In a major push for the use of the controversial technology in the UK, the Right-wing Cabinet minister argued it could improve the environment while also saving lives.

Environmental campaigners rejected his claims, calling GM crops the “cuckoo in the nest” which threatened to destroy other farming practices.

But Mr Paterson’s defence of GM signalled a fresh Government drive to introduce them in Britain.

“It is our duty to explore technologies like GM because they may hold the answers to the very serious challenges ahead,” he said in a keynote speech in Harpenden in Hertfordshire.

“I want the UK to have a leading role in feeding the world.”

The intense scrutiny of GM crops mean they would actually be safer foods than those produced using conventional means, he argued.

The Environment Secretary said an area seven times the size of the UK was already being used for the cultivation of GM crops worldwide and that the European Commission’s chief scientist Anne Glover had concluded that “there’s no substantiated case of any adverse impact” on health. He added: “The next generation of GM offers the most wonderful opportunities to improve human health.”

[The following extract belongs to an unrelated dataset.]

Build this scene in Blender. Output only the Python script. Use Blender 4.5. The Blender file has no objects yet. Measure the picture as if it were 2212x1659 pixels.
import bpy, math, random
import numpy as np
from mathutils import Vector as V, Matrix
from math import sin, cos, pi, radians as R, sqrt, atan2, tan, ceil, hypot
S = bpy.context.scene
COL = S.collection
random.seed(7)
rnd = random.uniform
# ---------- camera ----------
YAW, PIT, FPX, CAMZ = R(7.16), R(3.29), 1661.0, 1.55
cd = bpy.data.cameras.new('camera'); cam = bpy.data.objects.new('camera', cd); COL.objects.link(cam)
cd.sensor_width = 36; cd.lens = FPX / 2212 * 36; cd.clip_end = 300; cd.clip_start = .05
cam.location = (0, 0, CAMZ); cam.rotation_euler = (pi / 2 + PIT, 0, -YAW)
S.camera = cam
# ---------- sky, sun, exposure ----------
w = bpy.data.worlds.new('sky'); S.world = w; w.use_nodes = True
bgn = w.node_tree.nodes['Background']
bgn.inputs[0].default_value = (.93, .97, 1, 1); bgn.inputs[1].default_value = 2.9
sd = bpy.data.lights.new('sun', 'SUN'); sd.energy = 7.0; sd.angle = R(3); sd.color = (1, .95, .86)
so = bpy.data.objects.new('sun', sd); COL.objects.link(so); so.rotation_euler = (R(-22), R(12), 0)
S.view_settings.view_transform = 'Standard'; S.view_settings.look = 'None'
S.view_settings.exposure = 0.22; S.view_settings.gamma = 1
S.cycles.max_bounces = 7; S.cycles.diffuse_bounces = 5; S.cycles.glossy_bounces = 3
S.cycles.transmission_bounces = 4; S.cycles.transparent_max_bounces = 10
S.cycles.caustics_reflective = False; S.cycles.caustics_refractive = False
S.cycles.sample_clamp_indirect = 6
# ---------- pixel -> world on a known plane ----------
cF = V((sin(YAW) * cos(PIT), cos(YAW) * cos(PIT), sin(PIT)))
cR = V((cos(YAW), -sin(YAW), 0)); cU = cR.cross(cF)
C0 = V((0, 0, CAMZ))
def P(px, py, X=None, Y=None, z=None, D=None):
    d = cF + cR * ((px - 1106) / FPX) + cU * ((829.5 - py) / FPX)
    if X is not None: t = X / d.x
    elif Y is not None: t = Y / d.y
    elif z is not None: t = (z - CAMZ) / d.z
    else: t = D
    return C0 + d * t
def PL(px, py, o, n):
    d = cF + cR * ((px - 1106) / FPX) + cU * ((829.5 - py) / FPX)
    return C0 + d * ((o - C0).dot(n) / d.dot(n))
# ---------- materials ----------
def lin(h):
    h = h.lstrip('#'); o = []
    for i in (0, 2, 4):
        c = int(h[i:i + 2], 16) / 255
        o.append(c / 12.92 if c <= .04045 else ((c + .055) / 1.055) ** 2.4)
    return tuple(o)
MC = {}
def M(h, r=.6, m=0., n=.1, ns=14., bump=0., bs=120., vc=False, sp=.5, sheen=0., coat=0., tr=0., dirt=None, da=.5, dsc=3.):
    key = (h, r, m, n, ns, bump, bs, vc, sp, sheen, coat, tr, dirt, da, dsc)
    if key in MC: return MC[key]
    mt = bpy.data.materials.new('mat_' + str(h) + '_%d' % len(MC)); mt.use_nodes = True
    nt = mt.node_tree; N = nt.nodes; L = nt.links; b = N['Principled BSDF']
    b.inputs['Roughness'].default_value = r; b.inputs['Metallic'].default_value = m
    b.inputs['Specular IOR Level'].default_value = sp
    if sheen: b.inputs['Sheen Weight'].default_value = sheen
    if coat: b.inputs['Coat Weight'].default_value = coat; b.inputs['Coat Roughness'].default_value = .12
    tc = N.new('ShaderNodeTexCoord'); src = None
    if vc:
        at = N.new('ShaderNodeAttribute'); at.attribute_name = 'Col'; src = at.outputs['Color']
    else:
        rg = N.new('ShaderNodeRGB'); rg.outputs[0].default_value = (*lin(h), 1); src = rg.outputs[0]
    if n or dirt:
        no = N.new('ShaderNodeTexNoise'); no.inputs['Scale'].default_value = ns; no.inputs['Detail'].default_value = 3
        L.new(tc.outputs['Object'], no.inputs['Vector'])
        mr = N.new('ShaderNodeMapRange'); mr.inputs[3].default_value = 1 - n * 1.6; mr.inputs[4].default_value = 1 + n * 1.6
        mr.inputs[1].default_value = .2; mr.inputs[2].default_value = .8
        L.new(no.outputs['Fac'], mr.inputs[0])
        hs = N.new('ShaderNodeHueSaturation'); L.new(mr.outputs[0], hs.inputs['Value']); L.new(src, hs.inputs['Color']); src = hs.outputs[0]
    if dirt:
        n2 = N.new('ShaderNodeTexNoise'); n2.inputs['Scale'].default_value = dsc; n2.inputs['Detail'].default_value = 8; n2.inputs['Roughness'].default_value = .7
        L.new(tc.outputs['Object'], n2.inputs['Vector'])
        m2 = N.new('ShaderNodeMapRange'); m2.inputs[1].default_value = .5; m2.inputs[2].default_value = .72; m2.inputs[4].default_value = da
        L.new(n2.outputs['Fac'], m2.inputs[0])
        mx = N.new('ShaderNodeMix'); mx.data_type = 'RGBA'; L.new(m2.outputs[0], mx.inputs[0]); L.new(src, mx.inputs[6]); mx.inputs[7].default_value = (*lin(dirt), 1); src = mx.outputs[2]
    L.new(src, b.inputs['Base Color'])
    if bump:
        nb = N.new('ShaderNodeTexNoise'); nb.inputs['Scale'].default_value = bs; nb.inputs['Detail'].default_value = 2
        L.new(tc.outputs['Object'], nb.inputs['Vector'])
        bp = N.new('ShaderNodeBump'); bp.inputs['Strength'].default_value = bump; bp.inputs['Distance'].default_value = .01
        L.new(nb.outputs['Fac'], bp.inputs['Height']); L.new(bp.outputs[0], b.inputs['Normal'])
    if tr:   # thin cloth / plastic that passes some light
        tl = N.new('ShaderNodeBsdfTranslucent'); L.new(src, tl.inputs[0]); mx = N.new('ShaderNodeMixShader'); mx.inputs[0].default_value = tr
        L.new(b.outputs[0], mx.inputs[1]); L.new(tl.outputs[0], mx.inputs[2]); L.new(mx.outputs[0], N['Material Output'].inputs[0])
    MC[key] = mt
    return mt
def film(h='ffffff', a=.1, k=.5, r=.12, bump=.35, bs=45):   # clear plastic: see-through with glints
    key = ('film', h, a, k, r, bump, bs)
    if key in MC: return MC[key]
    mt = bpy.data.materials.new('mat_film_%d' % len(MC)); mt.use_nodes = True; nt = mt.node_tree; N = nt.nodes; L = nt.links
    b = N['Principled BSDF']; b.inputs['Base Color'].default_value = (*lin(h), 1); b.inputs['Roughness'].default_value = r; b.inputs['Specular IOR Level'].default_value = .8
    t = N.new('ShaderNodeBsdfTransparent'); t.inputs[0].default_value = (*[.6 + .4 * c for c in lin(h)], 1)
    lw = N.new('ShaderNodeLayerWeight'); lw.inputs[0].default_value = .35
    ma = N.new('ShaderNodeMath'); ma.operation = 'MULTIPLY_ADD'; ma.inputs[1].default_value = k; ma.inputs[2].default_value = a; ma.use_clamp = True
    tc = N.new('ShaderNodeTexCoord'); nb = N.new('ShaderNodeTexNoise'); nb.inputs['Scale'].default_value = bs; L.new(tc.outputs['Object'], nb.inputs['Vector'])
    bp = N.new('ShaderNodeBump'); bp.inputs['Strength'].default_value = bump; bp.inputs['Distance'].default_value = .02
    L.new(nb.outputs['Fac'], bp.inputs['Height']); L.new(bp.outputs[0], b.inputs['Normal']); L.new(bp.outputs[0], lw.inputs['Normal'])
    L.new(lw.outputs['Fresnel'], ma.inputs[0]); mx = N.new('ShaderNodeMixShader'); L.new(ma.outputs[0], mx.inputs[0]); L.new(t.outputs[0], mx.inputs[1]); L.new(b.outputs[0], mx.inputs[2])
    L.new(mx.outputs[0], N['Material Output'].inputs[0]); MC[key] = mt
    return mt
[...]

He highlighted “golden rice”, which is fortified with vitamin A to combat blindness and has the potential to save lives, particularly in South-East Asia, saying: “Every attempt to deploy this golden rice has been thwarted and in that time seven million children have gone blind or died.”

The European Union has been deadlocked on GM for years, with only two crops given the green light for commercial growing, but Mr Paterson wants countries that aspire to use the technology to be allowed to do so.

However, opponents of GM methods say it contributes to intensive farming practices and pesticide use that are environmentally damaging.

Peter Melchett, policy director of organic campaign group the Soil Association, said: “GM is the cuckoo in the nest. It drives out and destroys the systems that international scientists agree we need to feed the world.”

Friends of the Earth’s head of policy, research and science Mike Childs added: “Ministers must urgently get behind a different approach to food and farming that delivers real sustainable solutions rather than peddling the snake oil that is GM.”